Schon 1839 hatten es Künstler*innen nicht leicht, wie Carl Spitzweg auf seinem Bild "Der arme Poet" ziemlich einleuchtend darstellt. Es regnet durch die Decke, die wenigen verbliebenen Bücher sind um das Bett versammelt und der arme Poet trägt eine Mütze, wahrscheinlich weil es ihm sonst in seinem Zimmer zu kalt ist. Sophie geht es ähnlich, allerdings schlägt sie sich mit den Phänomenen der Gegenwart herum. Sie lehnt es ab, ihre Mutter oder ihre Brüder in ihre finanzielle Notlage einzuweihen. Vor ihrer Familie, kann sie schon gar nicht zugeben, dass sie mit Ende 30 immer noch keinen Job hat und ihre Karriere als Schriftstellerin nicht in die Gänge kommt. In dieser Situation hilft es wenig, dass sich immer wieder die Kommentare ihrer Mutter in ihren Gedanken auftauchen.

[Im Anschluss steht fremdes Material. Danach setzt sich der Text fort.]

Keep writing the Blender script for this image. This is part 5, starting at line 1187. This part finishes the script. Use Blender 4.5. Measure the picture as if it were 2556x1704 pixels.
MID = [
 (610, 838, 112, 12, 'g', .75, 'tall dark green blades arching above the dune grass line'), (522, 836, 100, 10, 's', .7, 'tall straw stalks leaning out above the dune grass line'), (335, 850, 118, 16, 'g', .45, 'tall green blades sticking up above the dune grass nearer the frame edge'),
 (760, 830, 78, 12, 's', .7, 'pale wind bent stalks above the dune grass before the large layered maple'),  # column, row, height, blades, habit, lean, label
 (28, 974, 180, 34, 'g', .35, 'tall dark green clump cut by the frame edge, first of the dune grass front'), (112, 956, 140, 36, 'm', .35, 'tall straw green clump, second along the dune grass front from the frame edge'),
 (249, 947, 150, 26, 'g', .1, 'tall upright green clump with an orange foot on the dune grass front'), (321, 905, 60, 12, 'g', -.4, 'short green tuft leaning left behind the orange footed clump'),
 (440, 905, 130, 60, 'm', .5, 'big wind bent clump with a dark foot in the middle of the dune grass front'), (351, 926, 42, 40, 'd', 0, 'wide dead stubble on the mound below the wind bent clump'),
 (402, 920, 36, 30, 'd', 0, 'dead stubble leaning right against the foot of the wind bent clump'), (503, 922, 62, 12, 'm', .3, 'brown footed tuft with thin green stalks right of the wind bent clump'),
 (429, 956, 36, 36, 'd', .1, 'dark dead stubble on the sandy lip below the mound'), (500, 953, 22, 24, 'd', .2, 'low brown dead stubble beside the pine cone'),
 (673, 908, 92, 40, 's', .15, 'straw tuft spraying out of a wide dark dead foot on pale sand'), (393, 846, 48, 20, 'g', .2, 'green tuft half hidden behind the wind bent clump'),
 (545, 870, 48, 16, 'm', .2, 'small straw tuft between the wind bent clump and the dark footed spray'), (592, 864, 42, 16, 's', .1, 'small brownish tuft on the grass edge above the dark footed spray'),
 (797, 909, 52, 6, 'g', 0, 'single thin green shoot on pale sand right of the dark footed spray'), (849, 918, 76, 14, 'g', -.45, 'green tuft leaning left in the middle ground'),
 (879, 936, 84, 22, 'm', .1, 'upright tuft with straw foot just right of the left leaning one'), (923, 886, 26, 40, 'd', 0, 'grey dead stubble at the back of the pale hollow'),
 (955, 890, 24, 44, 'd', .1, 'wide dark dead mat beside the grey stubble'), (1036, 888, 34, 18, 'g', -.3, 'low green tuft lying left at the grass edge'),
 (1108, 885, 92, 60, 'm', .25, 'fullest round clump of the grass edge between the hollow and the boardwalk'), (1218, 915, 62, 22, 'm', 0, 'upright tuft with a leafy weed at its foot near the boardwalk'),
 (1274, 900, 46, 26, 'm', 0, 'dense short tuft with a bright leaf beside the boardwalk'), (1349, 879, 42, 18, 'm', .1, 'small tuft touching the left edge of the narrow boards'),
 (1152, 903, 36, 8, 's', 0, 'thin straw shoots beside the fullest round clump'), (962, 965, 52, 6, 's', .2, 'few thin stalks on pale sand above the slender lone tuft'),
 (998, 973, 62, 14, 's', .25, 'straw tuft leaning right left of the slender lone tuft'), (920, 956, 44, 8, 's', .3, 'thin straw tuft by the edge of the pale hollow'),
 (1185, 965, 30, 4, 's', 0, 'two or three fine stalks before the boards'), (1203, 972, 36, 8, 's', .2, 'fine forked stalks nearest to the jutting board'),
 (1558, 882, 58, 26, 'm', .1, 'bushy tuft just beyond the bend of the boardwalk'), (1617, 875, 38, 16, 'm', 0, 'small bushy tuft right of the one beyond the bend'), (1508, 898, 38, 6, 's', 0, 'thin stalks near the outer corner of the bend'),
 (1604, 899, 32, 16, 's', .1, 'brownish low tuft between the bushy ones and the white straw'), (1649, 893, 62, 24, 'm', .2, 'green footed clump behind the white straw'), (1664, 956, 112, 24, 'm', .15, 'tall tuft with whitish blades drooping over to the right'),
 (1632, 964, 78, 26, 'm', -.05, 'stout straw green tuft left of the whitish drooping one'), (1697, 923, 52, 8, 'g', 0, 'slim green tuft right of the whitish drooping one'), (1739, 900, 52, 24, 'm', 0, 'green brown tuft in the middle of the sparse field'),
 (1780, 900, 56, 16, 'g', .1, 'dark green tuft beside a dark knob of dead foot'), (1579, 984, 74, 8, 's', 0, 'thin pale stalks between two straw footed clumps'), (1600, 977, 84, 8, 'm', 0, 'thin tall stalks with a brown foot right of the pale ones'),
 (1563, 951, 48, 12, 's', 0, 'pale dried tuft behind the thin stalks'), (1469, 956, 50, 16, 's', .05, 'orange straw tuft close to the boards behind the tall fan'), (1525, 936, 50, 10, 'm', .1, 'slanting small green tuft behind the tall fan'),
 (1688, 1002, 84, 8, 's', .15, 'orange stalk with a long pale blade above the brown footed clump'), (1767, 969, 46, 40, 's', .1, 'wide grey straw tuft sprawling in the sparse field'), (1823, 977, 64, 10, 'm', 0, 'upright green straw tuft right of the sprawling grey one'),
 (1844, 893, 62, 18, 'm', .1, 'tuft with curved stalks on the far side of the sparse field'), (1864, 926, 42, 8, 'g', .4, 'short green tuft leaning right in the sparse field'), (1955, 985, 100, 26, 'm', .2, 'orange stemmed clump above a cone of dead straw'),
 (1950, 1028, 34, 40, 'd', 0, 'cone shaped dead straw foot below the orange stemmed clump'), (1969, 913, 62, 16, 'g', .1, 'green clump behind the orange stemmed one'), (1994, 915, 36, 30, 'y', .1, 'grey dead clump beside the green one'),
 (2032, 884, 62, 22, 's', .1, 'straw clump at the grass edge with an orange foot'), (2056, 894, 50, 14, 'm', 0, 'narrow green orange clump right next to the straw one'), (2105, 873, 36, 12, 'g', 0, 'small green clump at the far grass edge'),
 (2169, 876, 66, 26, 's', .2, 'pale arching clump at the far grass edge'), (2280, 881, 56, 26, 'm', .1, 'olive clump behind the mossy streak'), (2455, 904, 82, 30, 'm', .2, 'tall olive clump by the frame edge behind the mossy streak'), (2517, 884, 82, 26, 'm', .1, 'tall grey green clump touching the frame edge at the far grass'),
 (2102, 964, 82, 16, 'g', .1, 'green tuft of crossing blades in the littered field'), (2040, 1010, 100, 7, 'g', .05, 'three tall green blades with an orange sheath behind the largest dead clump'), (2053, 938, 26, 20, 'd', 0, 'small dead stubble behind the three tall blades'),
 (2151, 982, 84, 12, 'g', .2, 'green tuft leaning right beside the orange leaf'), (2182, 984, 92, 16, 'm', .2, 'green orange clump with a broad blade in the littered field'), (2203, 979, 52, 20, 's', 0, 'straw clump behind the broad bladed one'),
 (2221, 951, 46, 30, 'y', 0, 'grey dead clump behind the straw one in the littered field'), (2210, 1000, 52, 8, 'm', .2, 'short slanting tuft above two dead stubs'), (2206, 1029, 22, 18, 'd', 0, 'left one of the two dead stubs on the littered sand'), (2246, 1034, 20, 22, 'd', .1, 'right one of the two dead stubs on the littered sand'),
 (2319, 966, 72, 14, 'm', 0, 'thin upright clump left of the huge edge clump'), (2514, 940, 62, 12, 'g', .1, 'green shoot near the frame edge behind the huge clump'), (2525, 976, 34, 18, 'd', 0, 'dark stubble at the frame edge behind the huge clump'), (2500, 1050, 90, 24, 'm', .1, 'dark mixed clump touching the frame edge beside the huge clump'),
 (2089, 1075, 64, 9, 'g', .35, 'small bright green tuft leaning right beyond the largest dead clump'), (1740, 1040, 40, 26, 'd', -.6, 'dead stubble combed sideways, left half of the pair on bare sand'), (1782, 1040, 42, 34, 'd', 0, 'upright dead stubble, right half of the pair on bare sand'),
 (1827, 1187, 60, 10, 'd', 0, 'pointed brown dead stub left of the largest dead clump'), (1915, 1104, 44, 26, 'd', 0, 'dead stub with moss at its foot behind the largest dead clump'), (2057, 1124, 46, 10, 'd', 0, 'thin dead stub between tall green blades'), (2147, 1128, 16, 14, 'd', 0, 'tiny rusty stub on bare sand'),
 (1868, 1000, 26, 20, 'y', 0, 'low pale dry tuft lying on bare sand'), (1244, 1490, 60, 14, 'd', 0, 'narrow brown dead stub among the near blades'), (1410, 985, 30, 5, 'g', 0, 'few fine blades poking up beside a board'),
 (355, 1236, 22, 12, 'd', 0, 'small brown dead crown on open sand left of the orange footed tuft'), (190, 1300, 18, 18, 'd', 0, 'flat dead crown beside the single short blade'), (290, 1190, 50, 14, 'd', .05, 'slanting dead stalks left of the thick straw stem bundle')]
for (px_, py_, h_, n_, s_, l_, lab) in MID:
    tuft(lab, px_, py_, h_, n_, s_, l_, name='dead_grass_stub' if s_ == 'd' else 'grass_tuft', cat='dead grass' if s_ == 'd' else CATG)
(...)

"Ach, Kind!", kraquäkte meine Mutter, "ich hatte ja keine Ahnung, dass du so arm bist. Um das zu erfahren, muss ich also deine Bücher lesen ... Hätte ich das gewusst, hätte ich niemals zugelassen, dass du diese verflixte Literatur zu deinem Beruf machst." (S.17)

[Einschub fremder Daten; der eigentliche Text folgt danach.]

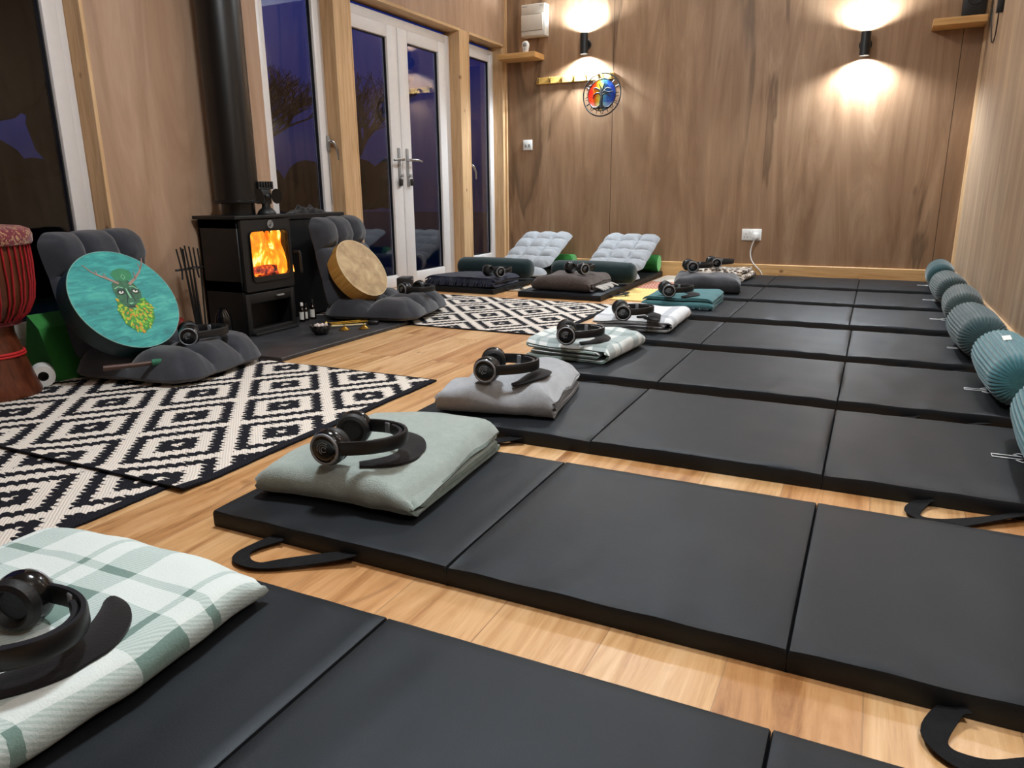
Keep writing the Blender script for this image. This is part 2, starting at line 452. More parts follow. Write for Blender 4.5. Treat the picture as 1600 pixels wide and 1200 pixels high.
# ------- glazing
def ringframe(bm, x0, x1, y0, y1, z0, z1, wl, wr, wb, wt, bev=0.006):
    box(bm, x0, x1, y0, y0+wl, z0, z1, bev); box(bm, x0, x1, y1-wr, y1, z0, z1, bev)
    box(bm, x0, x1, y0+wl-0.002, y1-wr+0.002, z0, z0+wb, bev); box(bm, x0, x1, y0+wl-0.002, y1-wr+0.002, z1-wt, z1, bev)
def pane(parent, y0, y1, z0, z1, x=-3.135):
    bm = BM(); box(bm, x-0.012, x, y0, y1, z0, z1)
    finish('pane', bm, M['glass'], parent, smooth=False)
    bm = BM(); e = 0.012
    ringframe(bm, x-0.016, x+0.008, y0-0.006, y1+0.006, z0-0.006, z1+0.006, e, e, e, e, 0.0)
    finish('seal', bm, M['seal'], parent, smooth=False)
def espag(parent, y, z, lever=(0.0, -0.11)):
    """espagnolette: backplate with a drooping lever"""
    bm = BM(); box(bm, XG-0.002, XG+0.010, y-0.013, y+0.013, z-0.045, z+0.045, 0.004)
    box(bm, XG, XG+0.004, y-0.004, y+0.004, z-0.36, z-0.04, 0.001, 1)
    finish('handle_plate', bm, M['grey_pl'], parent)
    bm = BM(); tube(bm, [(XG+0.008, y, z+0.015), (XG+0.035, y, z+0.010), (XG+0.046, y+0.012, z-0.005), (XG+0.052, y+0.03, z-0.045), (XG+0.050, y+0.036, z-0.10)], [0.010, 0.010, 0.009, 0.008, 0.007], 10)
    finish('window_handle', bm, M['chrome'], parent)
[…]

Sophie Divrys Roman ist nicht nur so genial gut, weil es um eine Frau geht, die ihr Leben radikal dem Erfolg ihrer Kunst unterordnet. Divry thematisiert Phänomene der Gegenwart, die aktuell sind und jede_n treffen können: die absurden Forderungen der Arbeitsagentur, in der Sophie bald nur noch verwaltet wird; der Versuch, jeglichen Besitz (selbst Lieblingsbücher) noch irgendwie zu Geld zu machen und gleichzeitig das Gefühl, zu den Ausgeschlossenen und gesellschaftlich Abgestiegenen zu gehören. Ein Gefühl, das Sophie noch mehr quält, als der ständige Hunger.

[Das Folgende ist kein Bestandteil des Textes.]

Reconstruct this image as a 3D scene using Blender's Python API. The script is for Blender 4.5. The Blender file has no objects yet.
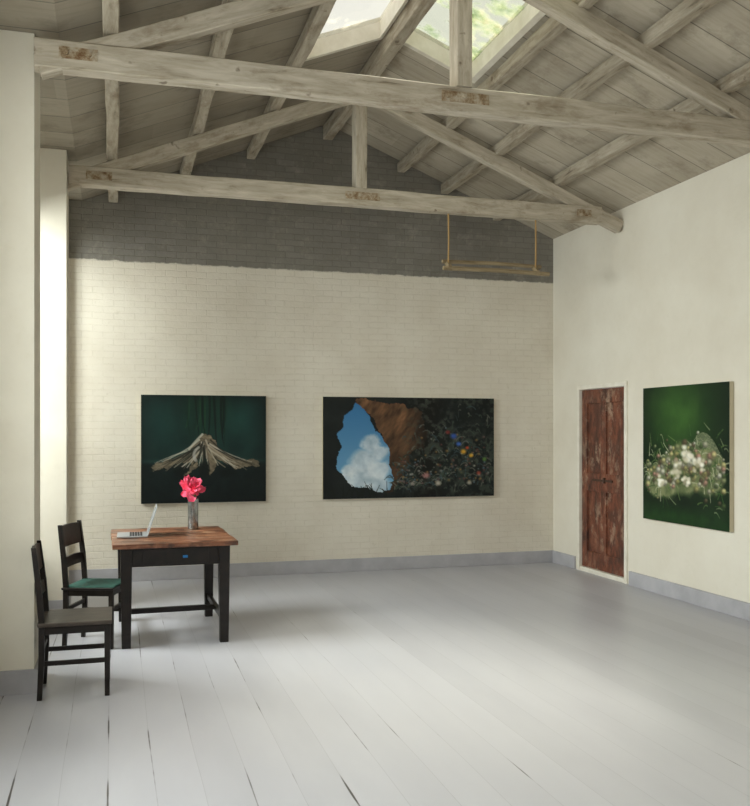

Sobald einem die geringste Idee kommt, kann man sie sich schon nicht mehr leisten. Es fällt uns normalerweise nicht auf, aber letztendlich ist jede Handlung mit einer Ausgabe verbunden. Wer spazieren geht, steigert seinen Appetit. Wer sich mit Freunden trifft, muss unter Umständen einen ausgeben. Dabei braucht man gerade, wenn man knapp bei Kasse ist, Ablenkung und Unterhaltung. Es ist eine Trotzreaktion, ein rebellischer Instinkt, der einem zuflüstert: Wenn schon keine Arbeit, dann wenigstens Spaß... (S.27)

Abgesehen davon, dass ich selten einen so ehrlichen und authentischen Roman gelesen habe, wartet Divry mit einer Menge komischen und witzigen Ideen auf, die sich als künstlerische Rettungsanker erweisen. Da wehrt sich der Toaster mit Händen und Füßen dagegen, bei Ebay versteigert zu werden ("Wie kannst du so grausam mich opfern? Warum mich morden, was hab ich getan? Mit welchem Recht, wer hat's dir befohlen?" (S.83)), ihr ebenfalls arbeitsloser Musikerfreund Hector hat eine Affäre, die Sophie bis ins Detail ausschmückt, denn Sex sells und irgendjemand muss ihr Buch ja kaufen, es werden die drei Schritte einer "effektiven Andiedeckestarrung" vorgestellt, die jede_r Arbeitslose kennt und irgendwann kippt das Schriftbild in Richtung konkrete Poesie. Obwohl Thea Dorn ein ganz anderes Thema verhandelt, fühlte ich mich allein durch den spielerischen und kreativen Umgang mit Sprache an ihren Roman Die Unsterblichen erinnert. Zudem besteht der Roman aus drei Teilen, denen jeweils unterschiedliche Motti vorangestellt sind, die an Texte aus dem Barock erinnern und zusammenfassen, was die Heldin als nächstes erleben wird. Das macht unglaublich viel Spaß und ist gleichzeitig sehr authentisch und treffend beschrieben. Zum Ende hin, können die vielen sprachlichen Experimente allerdings auch ein wenig ermüden. Zum Glück triumphiert die Kunst über die Arbeitslosigkeit, das ist wahrscheinlich das Schönste an diesem Roman.